===== Raw data

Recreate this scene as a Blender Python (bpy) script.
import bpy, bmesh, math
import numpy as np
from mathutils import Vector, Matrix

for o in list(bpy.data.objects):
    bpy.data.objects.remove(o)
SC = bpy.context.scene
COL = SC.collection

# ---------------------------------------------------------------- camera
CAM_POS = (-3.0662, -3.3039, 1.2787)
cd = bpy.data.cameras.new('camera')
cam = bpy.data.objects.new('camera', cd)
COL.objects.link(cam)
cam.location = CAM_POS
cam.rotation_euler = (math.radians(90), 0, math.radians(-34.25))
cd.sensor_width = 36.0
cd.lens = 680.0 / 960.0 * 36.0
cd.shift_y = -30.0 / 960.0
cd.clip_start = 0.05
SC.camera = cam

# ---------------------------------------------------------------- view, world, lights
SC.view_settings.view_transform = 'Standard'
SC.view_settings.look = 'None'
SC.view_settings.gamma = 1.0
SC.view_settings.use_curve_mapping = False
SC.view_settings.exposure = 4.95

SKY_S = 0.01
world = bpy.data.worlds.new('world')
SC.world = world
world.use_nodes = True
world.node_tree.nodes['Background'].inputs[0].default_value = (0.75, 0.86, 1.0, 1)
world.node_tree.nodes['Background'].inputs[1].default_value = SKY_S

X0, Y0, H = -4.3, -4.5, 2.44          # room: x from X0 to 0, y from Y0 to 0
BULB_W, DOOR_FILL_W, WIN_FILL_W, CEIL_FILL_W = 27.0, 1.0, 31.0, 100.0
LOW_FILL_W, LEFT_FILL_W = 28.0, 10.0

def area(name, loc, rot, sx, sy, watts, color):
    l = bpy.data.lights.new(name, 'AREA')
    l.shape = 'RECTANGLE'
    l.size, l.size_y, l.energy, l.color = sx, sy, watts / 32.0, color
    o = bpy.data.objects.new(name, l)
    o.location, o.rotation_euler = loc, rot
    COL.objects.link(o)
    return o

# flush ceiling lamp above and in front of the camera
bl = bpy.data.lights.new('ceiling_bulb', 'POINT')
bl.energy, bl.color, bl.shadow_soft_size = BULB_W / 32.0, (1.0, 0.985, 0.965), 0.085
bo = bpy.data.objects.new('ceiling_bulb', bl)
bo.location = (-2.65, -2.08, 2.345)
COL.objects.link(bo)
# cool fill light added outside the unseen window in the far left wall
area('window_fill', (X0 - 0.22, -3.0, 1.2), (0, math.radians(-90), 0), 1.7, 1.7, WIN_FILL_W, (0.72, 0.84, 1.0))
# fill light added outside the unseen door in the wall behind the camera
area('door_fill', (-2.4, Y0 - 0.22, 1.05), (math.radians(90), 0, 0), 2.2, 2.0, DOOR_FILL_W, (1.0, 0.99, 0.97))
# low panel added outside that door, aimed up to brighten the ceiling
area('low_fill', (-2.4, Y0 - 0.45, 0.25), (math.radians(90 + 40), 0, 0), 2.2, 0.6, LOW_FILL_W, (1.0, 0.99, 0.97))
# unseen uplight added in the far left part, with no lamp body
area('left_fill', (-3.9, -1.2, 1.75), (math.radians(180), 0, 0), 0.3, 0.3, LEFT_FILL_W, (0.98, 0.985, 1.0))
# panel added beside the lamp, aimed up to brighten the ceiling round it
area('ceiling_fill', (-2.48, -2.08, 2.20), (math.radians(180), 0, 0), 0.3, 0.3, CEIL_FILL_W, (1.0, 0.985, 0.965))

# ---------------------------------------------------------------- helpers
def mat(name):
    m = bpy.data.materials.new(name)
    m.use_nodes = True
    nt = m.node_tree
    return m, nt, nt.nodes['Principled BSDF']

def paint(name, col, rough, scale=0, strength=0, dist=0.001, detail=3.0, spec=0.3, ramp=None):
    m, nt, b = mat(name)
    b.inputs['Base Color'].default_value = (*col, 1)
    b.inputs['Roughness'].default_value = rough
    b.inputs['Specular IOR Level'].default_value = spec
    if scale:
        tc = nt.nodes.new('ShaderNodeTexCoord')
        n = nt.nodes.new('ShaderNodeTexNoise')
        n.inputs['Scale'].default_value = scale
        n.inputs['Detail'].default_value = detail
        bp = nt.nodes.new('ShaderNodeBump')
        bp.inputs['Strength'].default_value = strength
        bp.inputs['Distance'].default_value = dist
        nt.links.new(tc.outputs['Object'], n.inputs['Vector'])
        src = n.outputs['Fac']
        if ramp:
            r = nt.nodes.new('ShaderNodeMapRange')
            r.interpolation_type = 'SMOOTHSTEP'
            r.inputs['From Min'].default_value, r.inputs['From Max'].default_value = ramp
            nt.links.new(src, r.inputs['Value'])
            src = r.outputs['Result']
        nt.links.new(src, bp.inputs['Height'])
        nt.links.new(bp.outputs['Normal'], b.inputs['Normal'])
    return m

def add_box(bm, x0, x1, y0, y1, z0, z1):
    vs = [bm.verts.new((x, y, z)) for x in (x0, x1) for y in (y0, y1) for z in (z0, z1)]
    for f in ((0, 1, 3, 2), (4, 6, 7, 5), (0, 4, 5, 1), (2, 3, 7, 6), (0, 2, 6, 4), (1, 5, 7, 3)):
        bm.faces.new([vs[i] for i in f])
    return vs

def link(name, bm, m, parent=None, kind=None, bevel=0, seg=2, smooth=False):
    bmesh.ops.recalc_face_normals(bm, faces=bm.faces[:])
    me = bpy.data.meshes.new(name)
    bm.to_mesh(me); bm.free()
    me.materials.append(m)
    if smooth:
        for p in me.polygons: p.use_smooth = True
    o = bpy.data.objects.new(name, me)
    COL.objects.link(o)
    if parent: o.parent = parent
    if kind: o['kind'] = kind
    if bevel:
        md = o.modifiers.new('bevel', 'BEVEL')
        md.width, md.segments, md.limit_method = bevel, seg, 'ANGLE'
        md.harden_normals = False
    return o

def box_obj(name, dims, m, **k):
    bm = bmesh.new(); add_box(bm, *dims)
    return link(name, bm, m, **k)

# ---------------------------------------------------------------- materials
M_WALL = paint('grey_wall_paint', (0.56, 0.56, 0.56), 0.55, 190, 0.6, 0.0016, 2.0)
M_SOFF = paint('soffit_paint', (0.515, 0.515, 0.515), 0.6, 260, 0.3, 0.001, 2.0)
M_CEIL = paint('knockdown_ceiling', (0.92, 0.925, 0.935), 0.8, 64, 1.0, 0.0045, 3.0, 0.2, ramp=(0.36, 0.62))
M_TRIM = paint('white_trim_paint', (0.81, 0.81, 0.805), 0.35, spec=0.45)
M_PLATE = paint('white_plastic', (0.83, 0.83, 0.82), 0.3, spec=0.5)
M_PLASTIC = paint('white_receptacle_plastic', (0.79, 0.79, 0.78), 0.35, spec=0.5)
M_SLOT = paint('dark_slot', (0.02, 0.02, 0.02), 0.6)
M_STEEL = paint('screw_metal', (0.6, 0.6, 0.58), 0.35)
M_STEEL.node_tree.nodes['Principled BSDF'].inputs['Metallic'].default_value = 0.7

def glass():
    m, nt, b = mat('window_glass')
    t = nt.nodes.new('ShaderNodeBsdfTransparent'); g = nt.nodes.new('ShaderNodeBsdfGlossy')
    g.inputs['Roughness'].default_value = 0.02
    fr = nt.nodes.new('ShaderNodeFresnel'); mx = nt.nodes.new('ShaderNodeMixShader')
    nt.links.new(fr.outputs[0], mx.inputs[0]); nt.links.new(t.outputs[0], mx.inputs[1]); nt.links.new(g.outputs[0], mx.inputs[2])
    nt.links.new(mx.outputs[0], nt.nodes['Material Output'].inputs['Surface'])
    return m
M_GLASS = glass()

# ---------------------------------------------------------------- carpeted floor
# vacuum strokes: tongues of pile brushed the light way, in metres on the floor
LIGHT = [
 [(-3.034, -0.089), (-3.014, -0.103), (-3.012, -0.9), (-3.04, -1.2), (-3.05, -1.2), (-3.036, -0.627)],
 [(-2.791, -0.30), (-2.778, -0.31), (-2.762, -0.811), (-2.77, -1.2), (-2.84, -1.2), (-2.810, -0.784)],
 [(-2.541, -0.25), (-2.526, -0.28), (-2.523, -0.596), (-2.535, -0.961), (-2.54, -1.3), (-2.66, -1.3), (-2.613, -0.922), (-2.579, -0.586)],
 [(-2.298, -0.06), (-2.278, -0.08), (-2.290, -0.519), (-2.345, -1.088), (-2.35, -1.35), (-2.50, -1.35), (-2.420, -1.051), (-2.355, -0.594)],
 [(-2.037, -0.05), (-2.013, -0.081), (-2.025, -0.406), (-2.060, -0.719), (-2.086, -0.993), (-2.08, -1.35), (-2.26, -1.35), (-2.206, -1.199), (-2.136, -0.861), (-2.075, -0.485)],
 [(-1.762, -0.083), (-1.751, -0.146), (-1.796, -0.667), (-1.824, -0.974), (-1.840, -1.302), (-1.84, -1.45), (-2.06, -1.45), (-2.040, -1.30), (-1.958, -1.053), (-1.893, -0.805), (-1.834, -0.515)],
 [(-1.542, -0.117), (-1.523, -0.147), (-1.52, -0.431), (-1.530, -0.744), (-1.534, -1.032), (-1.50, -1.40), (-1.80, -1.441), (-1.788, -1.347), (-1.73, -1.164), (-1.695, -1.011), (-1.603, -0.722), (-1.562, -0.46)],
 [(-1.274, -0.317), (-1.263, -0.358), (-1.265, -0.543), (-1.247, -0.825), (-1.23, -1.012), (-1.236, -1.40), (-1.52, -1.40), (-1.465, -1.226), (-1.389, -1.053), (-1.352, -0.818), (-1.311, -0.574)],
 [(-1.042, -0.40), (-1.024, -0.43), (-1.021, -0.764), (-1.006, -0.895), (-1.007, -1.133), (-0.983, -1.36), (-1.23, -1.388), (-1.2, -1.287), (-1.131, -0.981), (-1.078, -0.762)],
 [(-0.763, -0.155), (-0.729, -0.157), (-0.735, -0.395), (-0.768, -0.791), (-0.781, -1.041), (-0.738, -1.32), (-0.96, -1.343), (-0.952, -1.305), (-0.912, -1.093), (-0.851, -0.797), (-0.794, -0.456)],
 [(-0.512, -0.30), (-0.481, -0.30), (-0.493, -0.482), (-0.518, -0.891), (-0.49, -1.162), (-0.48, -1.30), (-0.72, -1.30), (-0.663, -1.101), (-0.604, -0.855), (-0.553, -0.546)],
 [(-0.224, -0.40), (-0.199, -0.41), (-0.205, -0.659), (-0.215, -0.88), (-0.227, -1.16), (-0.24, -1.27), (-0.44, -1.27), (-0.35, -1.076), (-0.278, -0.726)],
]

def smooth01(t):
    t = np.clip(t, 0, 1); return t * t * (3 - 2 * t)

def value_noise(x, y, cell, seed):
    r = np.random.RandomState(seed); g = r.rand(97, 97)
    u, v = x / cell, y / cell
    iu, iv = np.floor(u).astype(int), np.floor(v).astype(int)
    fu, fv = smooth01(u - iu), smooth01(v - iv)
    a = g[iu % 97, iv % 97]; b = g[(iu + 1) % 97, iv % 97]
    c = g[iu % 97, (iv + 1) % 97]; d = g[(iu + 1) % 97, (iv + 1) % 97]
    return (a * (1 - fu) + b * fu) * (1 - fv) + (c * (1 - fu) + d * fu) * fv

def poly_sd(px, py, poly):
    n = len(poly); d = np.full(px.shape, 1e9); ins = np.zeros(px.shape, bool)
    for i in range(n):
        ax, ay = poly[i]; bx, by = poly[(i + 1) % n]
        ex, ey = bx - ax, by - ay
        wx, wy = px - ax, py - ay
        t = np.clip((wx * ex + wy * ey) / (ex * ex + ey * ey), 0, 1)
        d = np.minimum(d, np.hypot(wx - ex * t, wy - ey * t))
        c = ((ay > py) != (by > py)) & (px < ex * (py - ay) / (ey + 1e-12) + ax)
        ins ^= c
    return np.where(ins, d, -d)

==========

The required output is the exact run of lines from the beginning of the listing above to the line that contains "COL = SC.collection", inclusive of both.

Recreate this scene as a Blender Python (bpy) script.
import bpy, bmesh, math
import numpy as np
from mathutils import Vector, Matrix

for o in list(bpy.data.objects):
    bpy.data.objects.remove(o)
SC = bpy.context.scene
COL = SC.collection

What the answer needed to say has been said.